In my junior year in high school, I started a business writing English papers for my sister’s sorority sisters. I charged $10 each and my specialities were Katherine Anne Porter, Carson McCullers and Eudora Welty. When business hit a lull, I worked on a novel of my own. Called Mildew on the Magnolias, it was mostly about southern women, but the sub-plot was about two men who’d come back to Mississippi after the war, gone to college on the GI Bill and, when the burdens of marriage and children took over, went into the insurance business.

Another thing they had in common: both were ‘civic-minded’. One was active in his church, raised money for the March of Dimes and the more progressive Democrats. The other man, also a churchman, worked full-time at a second job: field secretary of the National Association for the Advancement of Colored People. His ‘field’ was the whole state of Mississippi, and the initials of that organisation N-double A-C-P-drove the white half of the state wild.
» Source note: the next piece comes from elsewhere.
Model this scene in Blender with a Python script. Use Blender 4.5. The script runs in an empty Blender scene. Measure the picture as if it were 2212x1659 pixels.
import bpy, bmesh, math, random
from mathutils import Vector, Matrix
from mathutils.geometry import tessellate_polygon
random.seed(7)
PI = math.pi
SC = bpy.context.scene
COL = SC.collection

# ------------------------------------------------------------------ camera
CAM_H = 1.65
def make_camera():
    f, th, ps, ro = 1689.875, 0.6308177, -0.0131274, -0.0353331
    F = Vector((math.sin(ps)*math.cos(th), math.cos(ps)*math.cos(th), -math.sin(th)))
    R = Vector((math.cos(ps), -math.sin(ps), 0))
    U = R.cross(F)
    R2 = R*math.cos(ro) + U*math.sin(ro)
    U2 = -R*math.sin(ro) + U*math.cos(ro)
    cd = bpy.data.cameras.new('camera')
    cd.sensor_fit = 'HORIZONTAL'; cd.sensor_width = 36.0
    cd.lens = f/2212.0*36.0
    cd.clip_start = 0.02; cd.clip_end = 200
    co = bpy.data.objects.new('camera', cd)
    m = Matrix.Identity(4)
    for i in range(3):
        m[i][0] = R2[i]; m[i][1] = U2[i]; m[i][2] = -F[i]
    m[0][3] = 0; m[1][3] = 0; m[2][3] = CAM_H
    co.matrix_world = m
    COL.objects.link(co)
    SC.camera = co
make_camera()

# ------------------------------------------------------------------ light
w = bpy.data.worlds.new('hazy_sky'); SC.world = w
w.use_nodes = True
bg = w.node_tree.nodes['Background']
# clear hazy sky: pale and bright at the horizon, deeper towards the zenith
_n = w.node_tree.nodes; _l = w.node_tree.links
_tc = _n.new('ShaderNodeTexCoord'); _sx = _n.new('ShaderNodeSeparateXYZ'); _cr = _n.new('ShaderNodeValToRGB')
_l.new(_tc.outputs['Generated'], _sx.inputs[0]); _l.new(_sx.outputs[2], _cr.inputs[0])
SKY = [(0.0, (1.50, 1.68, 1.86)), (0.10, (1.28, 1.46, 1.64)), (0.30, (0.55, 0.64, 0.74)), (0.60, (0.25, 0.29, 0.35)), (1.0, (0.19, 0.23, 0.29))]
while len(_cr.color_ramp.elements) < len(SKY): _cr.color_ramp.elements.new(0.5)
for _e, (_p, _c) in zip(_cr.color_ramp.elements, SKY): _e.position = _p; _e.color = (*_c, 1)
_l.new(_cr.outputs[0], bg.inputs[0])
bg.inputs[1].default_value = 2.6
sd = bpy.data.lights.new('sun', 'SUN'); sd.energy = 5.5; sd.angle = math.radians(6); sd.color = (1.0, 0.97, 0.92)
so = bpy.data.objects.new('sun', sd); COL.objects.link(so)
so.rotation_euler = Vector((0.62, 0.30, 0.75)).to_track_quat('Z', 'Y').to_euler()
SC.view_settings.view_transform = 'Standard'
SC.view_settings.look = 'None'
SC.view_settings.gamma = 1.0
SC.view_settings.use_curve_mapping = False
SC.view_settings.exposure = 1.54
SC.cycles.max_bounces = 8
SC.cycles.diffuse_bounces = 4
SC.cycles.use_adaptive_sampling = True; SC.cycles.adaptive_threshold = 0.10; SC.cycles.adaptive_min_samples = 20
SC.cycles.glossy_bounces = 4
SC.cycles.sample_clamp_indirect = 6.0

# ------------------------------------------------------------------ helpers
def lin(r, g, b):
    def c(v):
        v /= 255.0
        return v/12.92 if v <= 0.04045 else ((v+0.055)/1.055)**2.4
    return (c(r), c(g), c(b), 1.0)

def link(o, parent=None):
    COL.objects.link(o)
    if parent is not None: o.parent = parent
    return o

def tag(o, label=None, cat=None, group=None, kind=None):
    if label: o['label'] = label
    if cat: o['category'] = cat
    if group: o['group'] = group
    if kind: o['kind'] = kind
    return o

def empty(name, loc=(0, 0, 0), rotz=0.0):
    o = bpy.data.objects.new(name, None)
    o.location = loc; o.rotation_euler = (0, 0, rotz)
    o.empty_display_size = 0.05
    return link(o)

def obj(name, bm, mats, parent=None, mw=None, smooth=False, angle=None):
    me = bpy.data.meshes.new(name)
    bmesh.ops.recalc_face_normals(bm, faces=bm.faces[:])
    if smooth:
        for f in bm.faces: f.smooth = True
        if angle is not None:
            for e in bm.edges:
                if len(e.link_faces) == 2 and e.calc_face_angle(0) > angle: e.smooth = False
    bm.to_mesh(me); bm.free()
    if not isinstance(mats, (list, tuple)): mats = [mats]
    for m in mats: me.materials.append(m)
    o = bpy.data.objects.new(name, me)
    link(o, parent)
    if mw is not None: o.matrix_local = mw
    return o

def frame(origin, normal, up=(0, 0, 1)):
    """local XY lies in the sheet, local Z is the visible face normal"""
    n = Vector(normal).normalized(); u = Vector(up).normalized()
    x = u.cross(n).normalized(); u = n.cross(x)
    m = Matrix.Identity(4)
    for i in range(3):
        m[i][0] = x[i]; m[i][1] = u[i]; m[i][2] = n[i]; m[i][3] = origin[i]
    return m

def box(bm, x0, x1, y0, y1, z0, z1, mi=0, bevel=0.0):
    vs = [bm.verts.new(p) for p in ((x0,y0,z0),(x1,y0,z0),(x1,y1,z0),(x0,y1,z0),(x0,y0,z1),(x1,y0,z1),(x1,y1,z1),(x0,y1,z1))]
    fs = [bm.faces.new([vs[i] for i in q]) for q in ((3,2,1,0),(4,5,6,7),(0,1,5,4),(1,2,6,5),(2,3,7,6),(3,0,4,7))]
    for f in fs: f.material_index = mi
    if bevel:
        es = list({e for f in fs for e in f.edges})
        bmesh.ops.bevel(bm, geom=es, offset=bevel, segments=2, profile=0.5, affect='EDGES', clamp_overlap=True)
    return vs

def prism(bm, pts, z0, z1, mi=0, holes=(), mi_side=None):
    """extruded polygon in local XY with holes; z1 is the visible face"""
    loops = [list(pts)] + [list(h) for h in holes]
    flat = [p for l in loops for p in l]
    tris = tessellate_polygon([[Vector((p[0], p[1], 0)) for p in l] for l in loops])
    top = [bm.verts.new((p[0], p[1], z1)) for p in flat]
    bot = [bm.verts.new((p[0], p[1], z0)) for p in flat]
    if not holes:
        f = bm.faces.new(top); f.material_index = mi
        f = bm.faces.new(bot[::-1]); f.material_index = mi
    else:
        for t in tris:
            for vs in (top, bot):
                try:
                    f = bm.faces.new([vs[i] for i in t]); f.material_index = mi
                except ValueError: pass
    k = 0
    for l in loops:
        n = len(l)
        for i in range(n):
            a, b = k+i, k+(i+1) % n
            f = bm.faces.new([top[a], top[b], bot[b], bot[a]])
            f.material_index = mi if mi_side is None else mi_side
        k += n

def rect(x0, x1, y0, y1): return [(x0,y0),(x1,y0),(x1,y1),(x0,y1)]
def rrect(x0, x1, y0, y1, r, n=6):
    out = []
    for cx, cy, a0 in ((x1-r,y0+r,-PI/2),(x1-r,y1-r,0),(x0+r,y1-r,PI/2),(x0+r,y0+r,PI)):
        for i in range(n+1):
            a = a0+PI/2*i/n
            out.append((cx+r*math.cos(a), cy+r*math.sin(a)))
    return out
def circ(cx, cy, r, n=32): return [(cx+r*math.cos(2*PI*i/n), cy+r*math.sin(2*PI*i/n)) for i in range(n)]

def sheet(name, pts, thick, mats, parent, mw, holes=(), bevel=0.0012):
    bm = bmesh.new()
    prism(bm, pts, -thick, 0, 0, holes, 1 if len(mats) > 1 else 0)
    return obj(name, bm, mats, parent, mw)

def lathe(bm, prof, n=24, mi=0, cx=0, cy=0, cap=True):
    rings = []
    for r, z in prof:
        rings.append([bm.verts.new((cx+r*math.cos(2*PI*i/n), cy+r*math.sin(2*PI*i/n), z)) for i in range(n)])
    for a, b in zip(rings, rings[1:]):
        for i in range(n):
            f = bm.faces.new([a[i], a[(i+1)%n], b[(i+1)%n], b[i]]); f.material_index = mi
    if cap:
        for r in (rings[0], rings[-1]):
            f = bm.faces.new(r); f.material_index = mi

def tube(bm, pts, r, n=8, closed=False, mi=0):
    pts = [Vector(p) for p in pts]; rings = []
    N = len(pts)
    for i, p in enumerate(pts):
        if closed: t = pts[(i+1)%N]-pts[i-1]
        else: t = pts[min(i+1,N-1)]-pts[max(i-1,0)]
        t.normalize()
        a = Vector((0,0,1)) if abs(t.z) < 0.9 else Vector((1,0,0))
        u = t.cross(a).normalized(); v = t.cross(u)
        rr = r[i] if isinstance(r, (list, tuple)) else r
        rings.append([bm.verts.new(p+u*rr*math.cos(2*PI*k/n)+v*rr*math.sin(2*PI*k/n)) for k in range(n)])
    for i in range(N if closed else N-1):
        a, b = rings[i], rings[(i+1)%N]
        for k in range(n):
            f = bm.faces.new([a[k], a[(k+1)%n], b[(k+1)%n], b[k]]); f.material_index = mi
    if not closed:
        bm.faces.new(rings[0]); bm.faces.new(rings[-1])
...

Although they lived only five miles apart, the two men never met. This was because the town they lived in had achieved the most complete form of racial segregation to exist on the American continent in the 20th century. Then, on a warm June evening in 1963, the day after President Kennedy delivered his landmark speech on civil rights, warning the nation that ‘we are facing a moral crisis as a country and a people’, the black man is shot in the back by a member of the Ku Klux Klan. The dead man was Medgar Evers and the killer was a former classmate of the white man’s, which might have seemed like a fictional device, but nobody knew that at the time.

I haven’t thought about Mildew on the Magnolias for a long time, but, last year, it all came back to me. My sister sent me a book called The Help, which had been on the New York Times bestseller list for more than a year. The more I read, the more agitated I became. For a start, this was my material and my era. Heck, the author Kathryn Stockett wasn’t even born in the early 1960s when the book is set. But, although some of the events were far-fetched, the book rang true to my southern ear. By focusing on the lives of black maids and the white women they worked for, she was showing a time and a place that can get lost in the epic lives of Rosa Parks, Medgar Evers, Martin Luther King Jr.

For days after I finished The Help, I stomped around, mad that I lacked the tenacity of Miss Stockett, who’d spent 10 years writing her book and braved 60 rejections. Then, I remembered why I’d quit writing my book. My fictional story got booby-trapped by real life. The white man who tried to get the town’s white clergymen to condemn the Klan bombing and burning black churches ended up becoming their target. That man was my father, and our way out of town was lit by burning crosses. By the time I found my manuscript in an old Samsonite suitcase 10 years later, I’d come to believe that white Southerners didn’t have the right to tell the story of those unequal, soul-shaking times, especially the relationships between black and white southerners.

And yet. In an afterword to her novel, Miss Stockett quotes another Southerner, Howell Raines, who wrote that ‘there is no trickier subject for a writer from the South than that of affection between a black person and a white one in the unequal world of segregation. For the dis-honesty upon which such a society is founded makes every emotion suspect, makes it impossible to know whether what flowed between two people was honest feeling or pity or pragmatism’.

I’m glad that Miss Stockett dared to enter that tricky terrain. The Help may not be a true story, but the writer has used fiction to find the truth. I reckon that’s a real writer’s gift. See the movie. Read the book.